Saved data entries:
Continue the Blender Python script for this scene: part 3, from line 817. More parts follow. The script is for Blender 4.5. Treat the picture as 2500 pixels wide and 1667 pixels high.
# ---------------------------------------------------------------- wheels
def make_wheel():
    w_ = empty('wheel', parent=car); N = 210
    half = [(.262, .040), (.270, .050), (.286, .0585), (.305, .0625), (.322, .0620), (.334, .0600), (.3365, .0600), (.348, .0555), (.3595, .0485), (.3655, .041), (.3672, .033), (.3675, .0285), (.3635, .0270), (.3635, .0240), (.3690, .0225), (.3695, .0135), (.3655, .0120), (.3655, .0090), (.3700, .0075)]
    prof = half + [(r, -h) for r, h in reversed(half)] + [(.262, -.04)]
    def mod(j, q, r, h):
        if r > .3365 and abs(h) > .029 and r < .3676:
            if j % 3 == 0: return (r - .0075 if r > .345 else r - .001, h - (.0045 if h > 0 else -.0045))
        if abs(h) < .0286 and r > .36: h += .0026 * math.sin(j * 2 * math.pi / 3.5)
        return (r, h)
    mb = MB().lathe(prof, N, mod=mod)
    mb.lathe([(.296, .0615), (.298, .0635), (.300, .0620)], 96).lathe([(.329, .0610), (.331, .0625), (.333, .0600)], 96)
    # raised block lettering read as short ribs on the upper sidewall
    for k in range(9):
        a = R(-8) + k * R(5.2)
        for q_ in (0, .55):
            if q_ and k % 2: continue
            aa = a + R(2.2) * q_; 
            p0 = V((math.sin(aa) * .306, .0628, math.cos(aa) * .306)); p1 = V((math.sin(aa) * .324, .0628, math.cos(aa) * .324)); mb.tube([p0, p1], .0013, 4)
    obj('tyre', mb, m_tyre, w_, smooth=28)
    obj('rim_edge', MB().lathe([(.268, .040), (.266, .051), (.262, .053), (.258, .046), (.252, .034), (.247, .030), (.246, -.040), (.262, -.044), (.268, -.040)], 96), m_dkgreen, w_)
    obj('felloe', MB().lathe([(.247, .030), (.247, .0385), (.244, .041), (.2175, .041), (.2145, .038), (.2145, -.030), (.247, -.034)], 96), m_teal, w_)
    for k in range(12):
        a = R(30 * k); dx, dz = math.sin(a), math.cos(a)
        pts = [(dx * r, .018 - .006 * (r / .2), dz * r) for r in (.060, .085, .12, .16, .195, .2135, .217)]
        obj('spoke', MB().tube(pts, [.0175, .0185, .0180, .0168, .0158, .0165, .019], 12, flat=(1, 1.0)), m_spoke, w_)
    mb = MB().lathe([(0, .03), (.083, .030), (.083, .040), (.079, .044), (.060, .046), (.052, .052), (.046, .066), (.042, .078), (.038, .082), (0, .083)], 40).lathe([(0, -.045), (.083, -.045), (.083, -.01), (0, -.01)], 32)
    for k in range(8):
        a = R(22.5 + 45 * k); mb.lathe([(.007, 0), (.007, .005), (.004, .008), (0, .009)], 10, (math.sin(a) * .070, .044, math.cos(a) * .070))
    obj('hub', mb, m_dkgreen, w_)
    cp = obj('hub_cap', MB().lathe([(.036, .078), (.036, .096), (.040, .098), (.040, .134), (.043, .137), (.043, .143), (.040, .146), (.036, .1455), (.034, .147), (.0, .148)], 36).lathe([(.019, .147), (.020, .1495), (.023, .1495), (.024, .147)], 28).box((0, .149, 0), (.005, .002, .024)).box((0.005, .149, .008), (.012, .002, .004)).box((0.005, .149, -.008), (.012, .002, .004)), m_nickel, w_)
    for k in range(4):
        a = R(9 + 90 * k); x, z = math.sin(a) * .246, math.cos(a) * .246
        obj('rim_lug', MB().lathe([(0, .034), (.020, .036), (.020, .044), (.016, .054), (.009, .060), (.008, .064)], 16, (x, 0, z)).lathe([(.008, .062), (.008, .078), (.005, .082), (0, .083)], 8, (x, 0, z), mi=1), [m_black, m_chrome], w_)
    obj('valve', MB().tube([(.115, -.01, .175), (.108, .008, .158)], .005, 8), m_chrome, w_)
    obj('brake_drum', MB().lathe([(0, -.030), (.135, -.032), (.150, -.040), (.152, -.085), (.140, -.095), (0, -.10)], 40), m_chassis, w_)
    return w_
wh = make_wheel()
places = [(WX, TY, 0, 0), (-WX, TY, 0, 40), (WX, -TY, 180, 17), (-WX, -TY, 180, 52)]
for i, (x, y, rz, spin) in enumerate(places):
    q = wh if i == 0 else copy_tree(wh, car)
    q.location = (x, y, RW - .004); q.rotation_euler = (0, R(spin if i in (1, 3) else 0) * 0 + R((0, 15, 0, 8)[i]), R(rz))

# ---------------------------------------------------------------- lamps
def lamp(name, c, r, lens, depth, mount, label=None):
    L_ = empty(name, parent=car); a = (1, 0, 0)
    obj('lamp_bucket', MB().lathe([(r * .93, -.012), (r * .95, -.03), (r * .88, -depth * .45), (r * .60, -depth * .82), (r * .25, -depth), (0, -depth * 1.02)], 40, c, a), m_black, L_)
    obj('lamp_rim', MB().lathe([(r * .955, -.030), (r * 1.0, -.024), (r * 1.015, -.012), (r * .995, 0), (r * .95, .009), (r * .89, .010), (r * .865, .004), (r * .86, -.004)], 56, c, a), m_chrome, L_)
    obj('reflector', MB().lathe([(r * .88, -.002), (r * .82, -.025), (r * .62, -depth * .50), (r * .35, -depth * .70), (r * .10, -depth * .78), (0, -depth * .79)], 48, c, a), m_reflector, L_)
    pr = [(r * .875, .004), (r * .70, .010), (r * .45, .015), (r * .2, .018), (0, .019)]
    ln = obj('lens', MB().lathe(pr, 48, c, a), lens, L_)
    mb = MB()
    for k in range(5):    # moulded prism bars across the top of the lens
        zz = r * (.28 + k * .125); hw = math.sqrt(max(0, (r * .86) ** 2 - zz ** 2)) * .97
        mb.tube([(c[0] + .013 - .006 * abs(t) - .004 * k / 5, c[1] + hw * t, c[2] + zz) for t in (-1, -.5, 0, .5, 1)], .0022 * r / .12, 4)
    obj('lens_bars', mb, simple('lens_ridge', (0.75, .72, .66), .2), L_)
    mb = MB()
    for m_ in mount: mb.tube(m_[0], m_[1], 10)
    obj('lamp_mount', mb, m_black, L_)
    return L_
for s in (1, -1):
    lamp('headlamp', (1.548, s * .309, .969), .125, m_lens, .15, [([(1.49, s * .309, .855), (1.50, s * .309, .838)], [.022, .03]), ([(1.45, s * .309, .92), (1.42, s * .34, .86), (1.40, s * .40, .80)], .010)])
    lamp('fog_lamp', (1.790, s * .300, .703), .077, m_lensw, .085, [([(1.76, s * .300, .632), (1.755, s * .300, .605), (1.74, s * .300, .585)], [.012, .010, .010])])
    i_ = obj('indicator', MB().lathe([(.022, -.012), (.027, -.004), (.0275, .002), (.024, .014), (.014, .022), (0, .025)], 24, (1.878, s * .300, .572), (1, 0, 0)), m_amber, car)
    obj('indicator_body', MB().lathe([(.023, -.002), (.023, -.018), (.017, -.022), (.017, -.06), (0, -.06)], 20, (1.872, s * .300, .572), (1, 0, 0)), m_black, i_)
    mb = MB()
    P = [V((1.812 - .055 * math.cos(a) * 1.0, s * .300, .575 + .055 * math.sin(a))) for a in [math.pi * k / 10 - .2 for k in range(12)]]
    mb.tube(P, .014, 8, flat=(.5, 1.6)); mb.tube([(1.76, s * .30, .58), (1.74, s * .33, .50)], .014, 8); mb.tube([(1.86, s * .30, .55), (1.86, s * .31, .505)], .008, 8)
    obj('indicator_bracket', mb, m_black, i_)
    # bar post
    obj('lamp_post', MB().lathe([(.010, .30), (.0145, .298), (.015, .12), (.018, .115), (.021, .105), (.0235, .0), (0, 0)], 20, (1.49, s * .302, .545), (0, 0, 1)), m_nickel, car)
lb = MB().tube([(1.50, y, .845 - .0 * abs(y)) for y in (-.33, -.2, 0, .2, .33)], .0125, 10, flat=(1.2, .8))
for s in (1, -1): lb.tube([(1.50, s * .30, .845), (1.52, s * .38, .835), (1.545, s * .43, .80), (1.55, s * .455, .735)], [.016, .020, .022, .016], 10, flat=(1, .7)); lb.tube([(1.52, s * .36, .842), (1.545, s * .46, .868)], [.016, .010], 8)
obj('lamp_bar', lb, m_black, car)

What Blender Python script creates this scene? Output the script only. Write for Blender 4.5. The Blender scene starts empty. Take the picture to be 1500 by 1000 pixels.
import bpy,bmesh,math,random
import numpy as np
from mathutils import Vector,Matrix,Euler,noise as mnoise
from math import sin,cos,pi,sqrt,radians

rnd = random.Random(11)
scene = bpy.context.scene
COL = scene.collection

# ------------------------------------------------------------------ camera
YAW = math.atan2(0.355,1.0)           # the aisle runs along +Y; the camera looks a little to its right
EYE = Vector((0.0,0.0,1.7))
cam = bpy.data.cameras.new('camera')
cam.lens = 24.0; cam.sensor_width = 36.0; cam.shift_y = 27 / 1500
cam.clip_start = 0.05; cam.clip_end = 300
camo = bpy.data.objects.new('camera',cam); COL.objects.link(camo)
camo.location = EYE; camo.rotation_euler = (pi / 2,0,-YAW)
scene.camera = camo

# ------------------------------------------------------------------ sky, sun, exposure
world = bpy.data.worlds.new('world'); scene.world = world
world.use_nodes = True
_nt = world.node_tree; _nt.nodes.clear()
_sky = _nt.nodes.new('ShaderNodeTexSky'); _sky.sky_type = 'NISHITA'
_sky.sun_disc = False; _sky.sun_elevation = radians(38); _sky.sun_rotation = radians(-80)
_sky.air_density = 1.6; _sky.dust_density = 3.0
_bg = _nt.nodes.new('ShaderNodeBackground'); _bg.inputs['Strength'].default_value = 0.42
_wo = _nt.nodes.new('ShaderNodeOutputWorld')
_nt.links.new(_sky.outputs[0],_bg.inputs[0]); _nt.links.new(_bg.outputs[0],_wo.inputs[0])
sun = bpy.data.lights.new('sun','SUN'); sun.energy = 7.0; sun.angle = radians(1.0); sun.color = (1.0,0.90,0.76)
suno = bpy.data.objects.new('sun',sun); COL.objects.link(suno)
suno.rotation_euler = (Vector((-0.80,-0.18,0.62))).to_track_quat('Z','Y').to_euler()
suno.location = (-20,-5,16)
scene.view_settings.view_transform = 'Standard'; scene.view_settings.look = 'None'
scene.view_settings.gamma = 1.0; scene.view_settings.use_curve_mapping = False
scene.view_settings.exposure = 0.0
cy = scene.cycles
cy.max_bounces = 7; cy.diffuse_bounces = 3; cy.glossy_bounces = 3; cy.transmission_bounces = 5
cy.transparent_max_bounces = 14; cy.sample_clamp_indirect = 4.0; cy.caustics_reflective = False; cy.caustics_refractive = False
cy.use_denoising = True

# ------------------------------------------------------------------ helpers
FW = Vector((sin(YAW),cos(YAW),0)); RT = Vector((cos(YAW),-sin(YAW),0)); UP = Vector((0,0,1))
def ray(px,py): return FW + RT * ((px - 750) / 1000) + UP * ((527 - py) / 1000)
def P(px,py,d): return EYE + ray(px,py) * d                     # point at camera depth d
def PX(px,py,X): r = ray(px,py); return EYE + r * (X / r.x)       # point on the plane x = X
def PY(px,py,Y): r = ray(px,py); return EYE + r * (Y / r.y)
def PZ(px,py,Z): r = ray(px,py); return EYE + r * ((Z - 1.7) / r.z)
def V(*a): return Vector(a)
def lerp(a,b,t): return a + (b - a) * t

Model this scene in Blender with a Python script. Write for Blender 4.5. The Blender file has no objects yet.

* WORK INSTRUCTIONS
Reproduce exactly the lines from the line with "What Blender Python" through the line with "scene.camera = camo", both end lines included, and only those lines.

* ANSWER TO THE PROBLEM
What Blender Python script creates this scene? Output the script only. Write for Blender 4.5. The Blender scene starts empty. Take the picture to be 1500 by 1000 pixels.
import bpy,bmesh,math,random
import numpy as np
from mathutils import Vector,Matrix,Euler,noise as mnoise
from math import sin,cos,pi,sqrt,radians

rnd = random.Random(11)
scene = bpy.context.scene
COL = scene.collection

# ------------------------------------------------------------------ camera
YAW = math.atan2(0.355,1.0)           # the aisle runs along +Y; the camera looks a little to its right
EYE = Vector((0.0,0.0,1.7))
cam = bpy.data.cameras.new('camera')
cam.lens = 24.0; cam.sensor_width = 36.0; cam.shift_y = 27 / 1500
cam.clip_start = 0.05; cam.clip_end = 300
camo = bpy.data.objects.new('camera',cam); COL.objects.link(camo)
camo.location = EYE; camo.rotation_euler = (pi / 2,0,-YAW)
scene.camera = camo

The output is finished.